Cell phones

During the family weekends on each campus, I attended a meeting to hear parents’ thoughts on student access to cell phones and social networking sites such as Facebook. Most parents present voiced their strong desire for their sons and daughters to have either very limited access or no access to cell phones, with a bit more support for Facebook. A major reason given by parents for not supporting more cell phone access was the hours of time spent by their offspring texting as well as talking.
One mother, in response to this concern, said, “One way around the texting issue is not to pay for the texting.” It made me wonder how many parents pay for their student’s cell phone bill each month. It also reminded me of the conversation I had when one of my kids asked, “Dad, can I get a cell phone?” “Sure,” I said. “Great! When will you buy it for me?” came the reply. Prepared for this, my response was, “You asked me if you can have a cell phone. Sure; use your money to buy one and to pay the monthly bill. I think that it is a great way to learn about personal financing and responsibility.” That answer did not go over well, but I felt at the time and still do feel it was the right answer.

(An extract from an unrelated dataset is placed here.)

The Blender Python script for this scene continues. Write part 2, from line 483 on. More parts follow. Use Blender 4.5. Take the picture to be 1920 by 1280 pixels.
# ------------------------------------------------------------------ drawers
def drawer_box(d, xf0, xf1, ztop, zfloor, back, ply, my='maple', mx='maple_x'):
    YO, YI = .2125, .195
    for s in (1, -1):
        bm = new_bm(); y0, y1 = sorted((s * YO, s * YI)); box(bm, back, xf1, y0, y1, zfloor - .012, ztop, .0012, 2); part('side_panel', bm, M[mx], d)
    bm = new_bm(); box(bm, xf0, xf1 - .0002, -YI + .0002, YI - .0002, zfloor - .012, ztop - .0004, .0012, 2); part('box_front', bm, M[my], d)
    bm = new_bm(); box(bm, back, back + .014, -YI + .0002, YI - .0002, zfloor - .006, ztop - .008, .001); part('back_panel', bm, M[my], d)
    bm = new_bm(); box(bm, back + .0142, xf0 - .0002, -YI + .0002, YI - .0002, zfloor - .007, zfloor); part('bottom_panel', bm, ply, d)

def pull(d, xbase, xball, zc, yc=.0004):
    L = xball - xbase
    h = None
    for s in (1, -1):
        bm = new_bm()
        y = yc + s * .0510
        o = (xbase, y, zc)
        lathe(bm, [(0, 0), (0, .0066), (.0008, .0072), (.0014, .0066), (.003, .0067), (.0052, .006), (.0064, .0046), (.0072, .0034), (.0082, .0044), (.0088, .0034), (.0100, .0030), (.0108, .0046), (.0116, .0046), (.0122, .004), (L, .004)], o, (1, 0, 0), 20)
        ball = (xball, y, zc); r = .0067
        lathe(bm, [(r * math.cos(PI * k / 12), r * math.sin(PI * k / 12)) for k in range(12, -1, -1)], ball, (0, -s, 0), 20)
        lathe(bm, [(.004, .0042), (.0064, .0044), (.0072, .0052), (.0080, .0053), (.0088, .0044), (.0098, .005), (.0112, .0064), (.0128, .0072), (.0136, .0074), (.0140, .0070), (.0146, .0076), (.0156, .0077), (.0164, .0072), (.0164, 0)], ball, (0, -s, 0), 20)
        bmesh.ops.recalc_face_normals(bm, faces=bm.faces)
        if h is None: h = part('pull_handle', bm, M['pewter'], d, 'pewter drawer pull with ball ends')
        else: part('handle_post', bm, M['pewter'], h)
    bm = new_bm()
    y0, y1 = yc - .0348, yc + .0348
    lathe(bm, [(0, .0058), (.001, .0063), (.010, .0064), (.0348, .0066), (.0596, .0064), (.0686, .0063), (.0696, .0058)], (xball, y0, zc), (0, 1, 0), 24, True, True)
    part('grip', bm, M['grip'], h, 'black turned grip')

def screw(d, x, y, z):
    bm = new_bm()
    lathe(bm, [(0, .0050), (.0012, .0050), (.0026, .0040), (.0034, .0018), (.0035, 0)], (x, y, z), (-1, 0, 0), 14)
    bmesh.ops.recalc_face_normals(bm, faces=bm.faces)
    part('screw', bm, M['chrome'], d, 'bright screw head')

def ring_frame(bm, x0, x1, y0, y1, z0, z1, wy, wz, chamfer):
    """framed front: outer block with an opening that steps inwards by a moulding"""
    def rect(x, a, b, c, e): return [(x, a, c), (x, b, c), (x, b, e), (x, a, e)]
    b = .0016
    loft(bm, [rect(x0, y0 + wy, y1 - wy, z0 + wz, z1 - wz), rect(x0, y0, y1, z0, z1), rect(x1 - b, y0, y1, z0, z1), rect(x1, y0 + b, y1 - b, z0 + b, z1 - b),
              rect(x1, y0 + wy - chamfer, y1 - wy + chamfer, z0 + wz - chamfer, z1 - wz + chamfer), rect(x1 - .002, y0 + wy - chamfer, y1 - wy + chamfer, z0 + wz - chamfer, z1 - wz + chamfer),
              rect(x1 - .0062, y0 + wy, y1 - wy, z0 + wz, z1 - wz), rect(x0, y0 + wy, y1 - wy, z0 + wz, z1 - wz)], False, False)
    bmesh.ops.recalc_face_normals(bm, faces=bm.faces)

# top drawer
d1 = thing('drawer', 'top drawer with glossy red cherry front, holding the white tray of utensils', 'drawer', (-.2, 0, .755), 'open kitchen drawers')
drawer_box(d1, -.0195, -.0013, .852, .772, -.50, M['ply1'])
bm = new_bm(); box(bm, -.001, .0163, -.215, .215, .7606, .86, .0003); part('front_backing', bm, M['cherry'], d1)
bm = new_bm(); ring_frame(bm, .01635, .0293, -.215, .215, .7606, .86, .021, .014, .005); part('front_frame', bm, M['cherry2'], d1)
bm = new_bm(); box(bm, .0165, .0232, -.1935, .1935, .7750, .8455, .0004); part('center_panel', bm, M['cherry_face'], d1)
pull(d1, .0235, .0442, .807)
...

I remember my own father making me earn money to buy a new bike when I was a kid to teach me the value of both work and money. While the sought-after item has changed in the ensuing 40 years, I don’t think the basic principle has. It obviously left an impression on me after all these years, and I came to appreciate that lesson as I got older and assumed more responsibility for myself. My hope is that I have done the same for my kids.